Address to Congress by the President of the German union federation DGB
07 September 2014, Liverpool

Dear Mohammad, Dear Frances, Dear Brothers and Sisters,

It is a pleasure and honour for me to speak at your congress. Let me convey to you the fraternal greetings and best wishes of the German Trade Union Movement.

Britain needs a pay rise! What an unmistakeably clear demand and clear signal to employers and government. The times of austerity-policies are over brothers and sisters.

The financial crash revealed the deep flaws in the economic model that many countries and also the UK has followed since the 1980s. Deregulation and unchallenged finance failed to deliver prosperity.
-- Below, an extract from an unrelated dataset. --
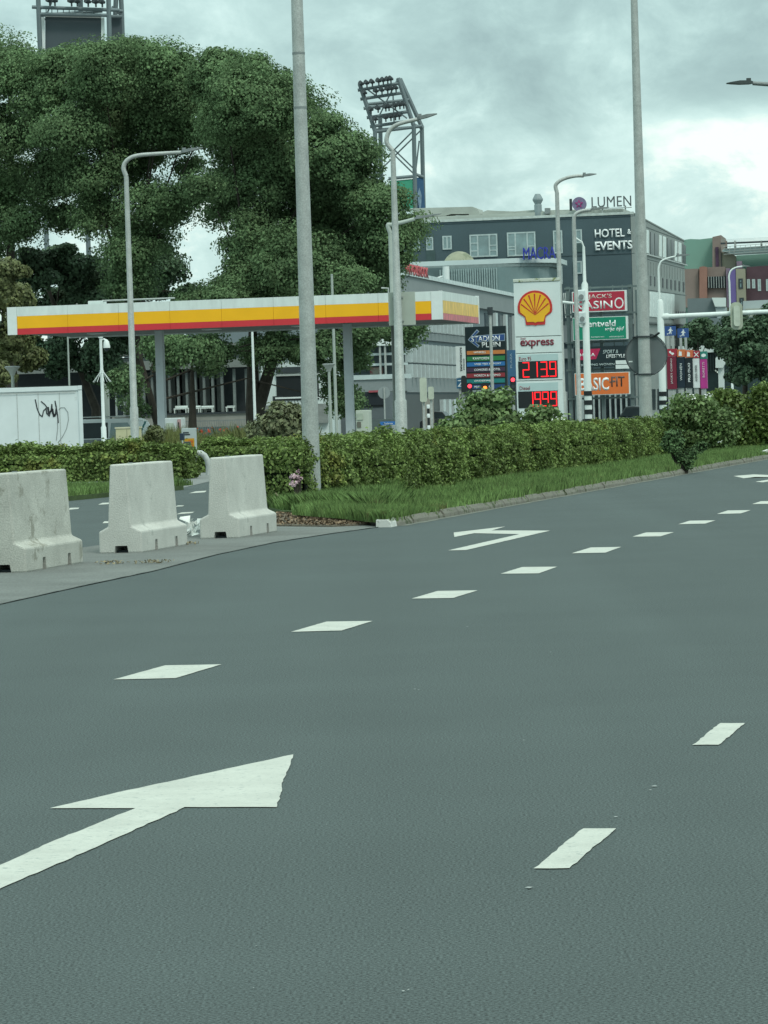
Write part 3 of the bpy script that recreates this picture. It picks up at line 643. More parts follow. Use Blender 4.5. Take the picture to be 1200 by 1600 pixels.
def street_lamp(label, u, v, Y, vb, arm, rw0, rw1, m=galv, head=None, group='curved street lamps', name='street_lamp', headm=galv_dark, hr=.06):
    """u, v: a point low on the pole; vb: picture height where it starts to bend; arm: picture points of arm; head: last two points"""
    b = ground_under(u, v, Y); t = thing(name, label, 'street lamp', b, 0, group)
    zb = P(u, vb, Y).z
    k = Y / F
    g = MB(); g.tube([(0, 0, 0), (0, 0, zb * .22), (0, 0, zb * .225), (0, 0, zb)], [rw0 * k, rw0 * k, rw0 * k * .82, rw1 * k], 14)
    g.build('pole', m, t, smooth=True)
    pts = [Vector((0, 0, zb))] + [P(a, c, Y) - b for a, c in arm]
    # smooth the path
    sm_ = [pts[0]]
    for i in range(len(pts) - 1):
        p_1 = pts[max(i - 1, 0)]; p1 = pts[i]; p2 = pts[i + 1]; p3 = pts[min(i + 2, len(pts) - 1)]
        for s_ in (.25, .5, .75, 1.0):
            sm_.append(.5 * ((2 * p1) + (-p_1 + p2) * s_ + (2 * p_1 - 5 * p1 + 4 * p2 - p3) * s_ ** 2 + (-p_1 + 3 * p1 - 3 * p2 + p3) * s_ ** 3))
    MB().tube(sm_, [rw1 * k + (rw1 * .75 * k - rw1 * k) * i / len(sm_) for i in range(len(sm_))], 10).build('arm', m, t, smooth=True)
    if head:
        a_, c_ = (P(*head[0], Y) - b), (P(*head[1], Y) - b); d = (c_ - a_); nrm = Vector((-d.z, 0, d.x)).normalized(); w_ = .14
        if nrm.z < 0: nrm = -nrm
        g = MB(); cs = []
        for f_, hh, ww in ((0, .03, .05), (.12, .045, .10), (.5, .045, .13), (.85, .02, .12), (1, .008, .08)):
            p = a_ + d * f_; cs.append([p + nrm * hh * 1.2 + Vector((0, -ww, 0)), p + nrm * hh * 1.2 + Vector((0, ww, 0)), p - nrm * hh * .6 + Vector((0, ww, 0)), p - nrm * hh * .6 + Vector((0, -ww, 0))])
        vs_ = [v for c in cs for v in c]; fs = [(0, 1, 2, 3), (16, 17, 18, 19)[::-1]]
        for i in range(4):
            for j in range(4): fs.append((i * 4 + j, i * 4 + (j + 1) % 4, i * 4 + 4 + (j + 1) % 4, i * 4 + 4 + j))
        g.add(vs_, fs).build('lamp_head', headm, t)
        q = a_ + d * .15 + nrm * .07
        MB().box(q.x - .05, q.x + .05, q.y - .04, q.y + .04, q.z - .03, q.z + .04).build('sensor', headm, t)
    return t, b
street_lamp('grey street lamp standing left in front of the canopy, arm over the trees', 210, 660, 95, 275, [(193, 262), (199, 250), (215, 243), (250, 240), (283, 238)], 6.6, 3.6, head=((283, 238), (317, 231)))
t, b = street_lamp('grey street lamp with a blank square plate before the canopy end', 625, 600, 85, 235, [(604, 222), (608, 205), (620, 195), (640, 189), (654, 186)], 9.5, 3.8, head=((652, 186), (683, 178)))
pl = Plane(b.x, b.y, A * .3); x0, x1, z0, z1 = pl.rect(606.5, 456, 648.5, 508)
t3 = thing('blank_sign', 'blank grey square sign plate strapped to the lamp before the canopy', 'sign', (b.x, b.y, 0), A * .3)
MB().box(x0, x1, .16, .18, z0, z1).build('plate', mat('plate_back', (.36, .40, .35), .6, .06, 3), t3, bevel=.004)
for zz in (z0 + .12, z1 - .12): MB().box(-.14, .14, .125, .16, zz - .02, zz + .02).build('rail', galv, t3)
street_lamp('thinner grey lamp close behind the lamp with the square plate', 618, 620, 128, 365, [(606, 352), (612, 351), (630, 347), (648, 342)], 5.0, 3.6, head=((646, 342), (690, 334)), m=greypaint)
street_lamp('street lamp right of the price sign with a long curved arm', 879, 600, 120, 300, [(868, 290), (874, 283), (885, 278), (900, 275), (912, 275)], 5.0, 3.2, head=((910, 275), (932, 272)))
street_lamp('shorter street lamp between the price sign and the striped signal pole', 904, 600, 135, 352, [(897, 340), (901, 333), (912, 329), (924, 328)], 4.4, 3.2, head=((922, 328), (952, 324)), m=galv)
street_lamp('slender street lamp above the mast arm right of the hotel corner', 1034, 600, 150, 420, [(1031, 412), (1035, 407), (1045, 403), (1058, 400)], 4.0, 1.6, m=white_dirty, head=((1056, 400), (1078, 398)))
street_lamp('thin street lamp before the purple striped facade', 1143, 560, 230, 440, [(1139, 432), (1142, 423), (1150, 418), (1162, 416)], 2.4, 1.5, head=((1160, 416), (1172, 416)), m=white_dirty)
street_lamp('street lamp whose pole stands outside the right edge, only its head in view', 1262, 560, 78, 160, [(1247, 146), (1240, 138), (1225, 133), (1205, 132), (1176, 130)], 8, 4.2, head=((1176, 129.5), (1135, 130.5)), m=galv_dark, headm=mat('lamp_dark', (.05, .065, .065), .6))

def thin_pole(label, u, v, vt, Y, r, m, group='thin white poles behind the canopy', name='flag_pole', cat='pole'):
    b = ground_under(u, v, Y); t = thing(name, label, cat, b, 0, group); zt = P(u, vt, Y).z
    MB().tube([(0, 0, 0), (0, 0, zt)], [r, r * .7], 10).build('shaft', m, t, smooth=True)
    MB().tube([(0, 0, 0), (0, 0, .12)], r * 1.8, 10).build('foot', m, t, smooth=True)
    MB().tube([(0, 0, zt), (0, 0, zt + .05)], [r * .9, r * .4], 8).build('cap', galv_dark, t, smooth=True)
    return t, b
thin_pole('thin white pole seen under the canopy by the dark tree trunks', 398, 640, 505, 140, .065, white)
thin_pole('thin white pole rising above the canopy roof right of the big mast', 525, 640, 430, 140, .07, greypaint)
thin_pole('thin grey pole behind the container under the canopy left end', 108, 590, 520, 138, .045, greypaint)
t, b = thin_pole('grey pole in front of the direction board', 768, 560, 492, 150, .085, galv, None, 'sign_pole')
MB().tube([(0, 0, P(765, 492, 150).z), (0, 0, P(765, 480, 150).z)], .12, 8).build('fitting', dark, t)
def cone_lamp(label, u, v, vtop, Y, rw, m=greypaint):
    b = ground_under(u, v, Y); t = thing('cone_lamp', label, 'street lamp', b, 0, 'cone shaped post lamps'); zt = P(u, vtop, Y).z; k = Y / F; R = rw * k
    MB().tube([(0, 0, 0), (0, 0, zt - R * 1.2)], [R * .28, R * .2], 10).build('post', m, t, smooth=True)
    MB().tube([(0, 0, zt - R * 1.2), (0, 0, zt - R * .7), (0, 0, zt - R * .12)], [R * .25, R * .45, R], 20).build('shade', mat('lamp_shade', (.40, .43, .40), .5, .1, 3), t, smooth=True)
    MB().tube([(0, 0, zt - R * .12), (0, 0, zt)], [R, R * .85], 20).build('cover', galv_dark, t, smooth=True)
cone_lamp('cone topped post lamp above the left container', 20, 598, 572, 125, 12.5)
cone_lamp('cone topped post lamp between the big mast and the canopy post', 516, 640, 568, 118, 10.5)

# camera pole (white) by the container
b = ground_under(161, 640, 100); t = thing('camera_pole', 'white pole with a dome camera and spikes between container and lamp', 'camera pole', b)
k = 100 / F; zt = P(154, 528, 100).z; zc = P(160, 668, 100).z
MB().tube([(0, 0, 0), (0, 0, zc), (0, 0, zc + .06), (0, 0, zt)], [.078, .078, .05, .042], 14).build('shaft', white, t, smooth=True)
MB().tube([(0, 0, zt), (0, 0, zt + .03)], .07, 12).build('cap', white, t)
MB().tube([(.0, 0, zt - .06), (.1, 0, zt - .04), (.15, 0, zt - .1)], [.025, .025, .05], 10).build('bracket', white, t, smooth=True)
g = MB(); g.tube([(.15, 0, zt - .05), (.16, 0, zt - .12), (.17, 0, zt - .26), (.17, 0, zt - .3)], [.03, .08, .10, .10], 16); g.build('camera_housing', white, t, smooth=True)
g = MB(); g.tube([(.17, 0, zt - .3), (.17, 0, zt - .36), (.17, 0, zt - .4)], [.085, .07, .02], 16); g.build('camera_dome', glass_dark, t, smooth=True)
zs_ = P(158, 583, 100).z
for k_ in range(8):
    a_ = k_ * PI / 4 + .3; MB().tube([(.04 * math.cos(a_), .04 * math.sin(a_), zs_ + .05), (.27 * math.cos(a_), .27 * math.sin(a_), zs_ - .26)], .008, 5).build('anti_climb_spike', white, t)
MB().tube([(0, 0, zs_), (0, 0, zs_ + .09)], .06, 10).build('spike_collar', white, t)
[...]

I know that people in Britain are currently facing the biggest squeeze on their incomes since Victorian times, and wages have fallen in real terms every year since 2010. Despite the fact that growth has returned to the UK-economy. But if this growth is to be stable and sustainable everyone needs to get a fairer share in the recovery.

One of the lessons some governments and certainly a lot of employers – not only in Britain - still need to learn is the following:

If you want to invest in the future of a country and its people, you need to invest in skilled employees, you need to invest in people, in their skills and potentials.

The first step in doing this is to pay them decent instead of pitiful wages!

Coming from one of the richest and most prosperous countries, it is still shameful to see that Germany has had a massive growth of the low wage sector over the years to such an extent, that one out of four is working for less than 9.50€ per hour.

The German Trade Union Movement struggled for ten years to finally get a statutory minimum wage of 8.50€ per hour. But this is not enough brothers and sisters, this is only a finishing line in the race to the bottom.

Therefore the DGB will support your campaign “Britain needs a pay rise” – German workers need one too.

Both our movements stand united in many respects. Both of us share the belief that building a fairer economy depends on giving workers a strong voice at their workplace.

What we call “Co-determination” in Germany is one way of giving workers citizen-rights in a company. The right to take part in decision-making processes lays the foundation for fair negotiations with the clear aim to reach a decent consensus. To use the words of the former German President Johannes Rau: “Codetermination makes a significant contribution to civilize capitalism.”

Acknowledging that there are quite some German owned companies that are important to Britain’s economic present and future, it should be self-evident that British workers should get the same right to seats on the board that German workers enjoy.

What proved to be a success for the German economy certainly doesn’t do any harm to the British economy. What is good enough for German workers can’t be bad for British workers.

Dear Frances, Dear Brothers and sisters,

Three days of Congress lie ahead of you. You will be debating good services and decent welfare, jobs, growth and a new economy.

Taking these debates to good and wise decisions will not only strengthen the TUC and therefore making the British workers’ voice even stronger. It will also be to the benefit of the whole trade union movement in Europe.